Russia is no longer viewed as a minor player or regional power. It now engages on equal footing with Washington, Beijing, and New Delhi. This shift is evident not only in diplomacy but in global logistics: new Eurasian trade routes, expanded BRICS cooperation, and increased use of national currencies in trade.

Having cemented its status as one of the world’s leading powers amid the Ukraine conflict, Russia is now poised to take its rightful place in the global order. It is important, however, not to become complacent. America's shift toward realism is a result of Russia’s military success, the resilience of its economy, and the unity of its people.

Moving forward, Russia must continue to build on this momentum. While the U.S. has pivoted toward realism, it remains a competitor. Russia must strengthen its technological sovereignty, deepen ties with Asia, and pursue a pragmatic foreign policy based on current realities, not past ideologies.

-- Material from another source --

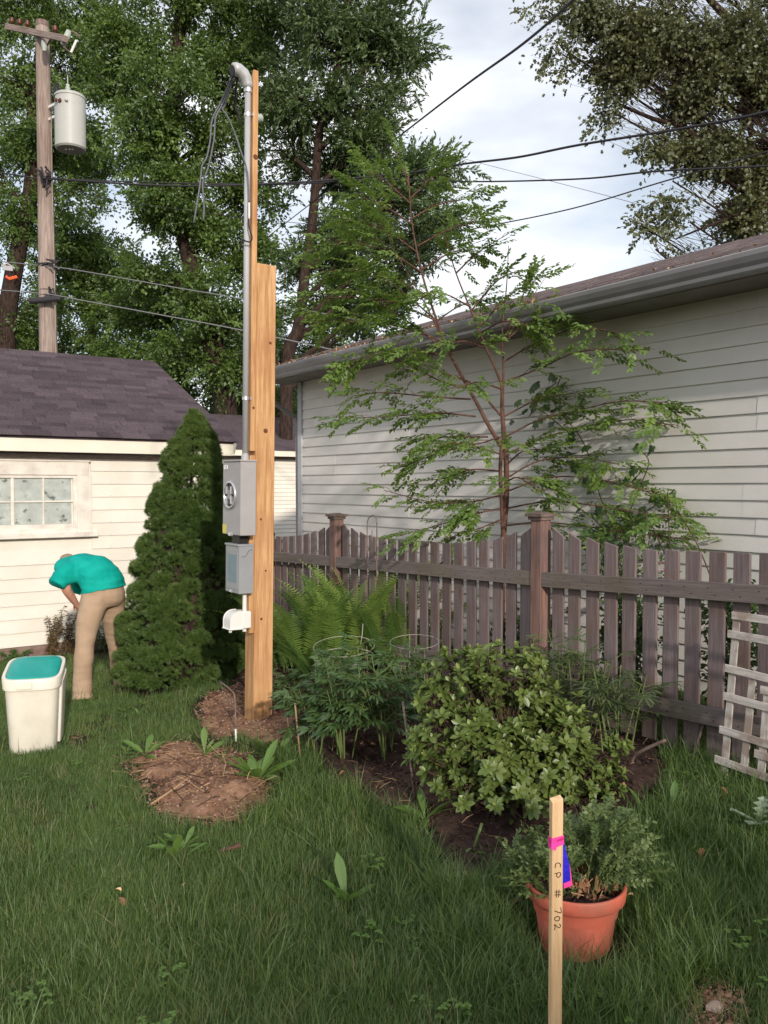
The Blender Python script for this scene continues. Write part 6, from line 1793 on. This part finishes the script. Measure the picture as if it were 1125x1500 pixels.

Russia must also monitor the internal dynamics of the West – especially the U.S. presidential election cycle and the tensions within the European Union. However, Moscow should no longer base its policies on the approval or acceptance of the West. Relations with Western European nations are becoming increasingly strained, especially as Russia engages more directly with the U.S.

The unity of the West is now contingent, transactional, and full of contradictions. France, Germany, and Italy may face political challenges, and European integration may stall. For Russia, engagement should be strategic – aware of the shifting landscape and cautious in its approach.

The new world order is no longer a distant prospect – it is already here. We are past the theoretical phase. Now begins the competition for position. The world has become multipolar, not by design, but because power itself has shifted. While Trump may not have caused this transformation, he has undeniably accelerated it.

For Russia, the task now is not to disprove the old world order, but to assert its place in the new one.